Por eso se propició un “diálogo” sin considerar las diferencias sociales existentes, en lugar de reconocer el carácter plural y disímil de la sociedad, y a partir de esa realidad buscar consensos. Por esta razón, el gobierno de Moreno privilegió el entendimiento con sectores de la banca, empresarios privados y actores políticos de la partidocracia a los que le une el denominador común del odio al correísmo.
Desde esa perspectiva, la hoja de ruta gubernamental está marcada por unas políticas neoliberales sacadas del baúl de la partidocracia. El ideario es claro: reducción del Estado a un estado de asistencialismo bajo el control de gobiernos paternalistas que buscan distribuir riqueza solo hasta el punto estrictamente necesario que permita reproducir el orden establecido. Retorno al carácter empresarial de regímenes inspirados en el neoliberalismo económico que implica una cultura política de retorno a los viejos paradigmas de una sociedad socialmente inmóvil y fuertemente jerarquizada en detrimento de la democracia. Subsecuente aparición de teorías que, a través de explicaciones acientíficas de la realidad, pretenden confundir a la ciudadanía respecto de la situación nacional. Eso explica el uso folclórico de “teorías cuánticas” y viejas mitologías remozadas en una visión esotérica de la vida, puestas en el telepromter presidencial para supuesto lucimiento del mandatario.
Todo ocurre a espaldas del pueblo y no en función de la solución de sus problemas reales. Una simulación política puesta en marcha a partir de la metaforización del poder, que solo entiende la gobernabilidad como un gesto demagógico de promesas incumplidas y aseveraciones irrealizadas. Por eso no se cumplen los programas de creación de empleo, construcción masiva de viviendas, los planes para «toda una vida» o el saldo de la deuda cultural, entre otros. Entonces forma parte de la política del Estado reproducir hasta la saciedad, un discurso mediocre en el que la palabra desprovista de valor asevera lo inimaginable, a condición de simular, trivializar la realidad y salpicar los temas más serios con un dudoso humor de feria. La personalidad presidencial afable, bonachona, se presta para esa simulación.

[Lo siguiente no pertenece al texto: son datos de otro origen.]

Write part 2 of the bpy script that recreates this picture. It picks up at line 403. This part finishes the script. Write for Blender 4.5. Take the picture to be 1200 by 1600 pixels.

En el repertorio de esa política comunicacional se usa un discurso prejuicioso, carente de autenticidad real, que impone la cultura del disimulo y una impostura en la que finjo ser lo que no soy: un gobierno de todos, ético, incluyente y participativo. Es el discurso de la disonancia cognitiva: digo una cosa, pero hago lo contario. Otra cara de ese discurso, es la virulencia verbal. Dentro de esa lógica, alguien debe hacer el trabajo sucio. Se requiere también de acciones fácticas desplegadas por delante de la cortina de humo con desfachatez supina, con descaro programado y violencia verbal inequívoca. Eso explica las declaraciones de los voceros de la Secom, en nombre de un discurso oficial unificado por una política de comunicación centralizada que blinda al mandatario, evitando exponerlo mediáticamente. Para eso están los gladiadores de la mentira bien presentada. Ese coro vocinglero incluye a los miembros principales y secundarios transitorios del consejo que emite exabruptos sentenciosos, descalificando a sus enemigos políticos y calificando su propia conducta como ley suprema. Que no tiene rubor de decir que su acción y palabras están por sobre todo lo demás.
Es el tiempo de la cacería de brujas. Lo que Ranciére llama el neoautoritarismo, una expresión de la cultura neoliberal que busca el predominio de la política como antidemocracia y conculcación de derechos y libertades.
Ese es el común denominador del país en que vivimos, y ante el cual, ninguna pregunta sobre su futuro resulta ser obvia.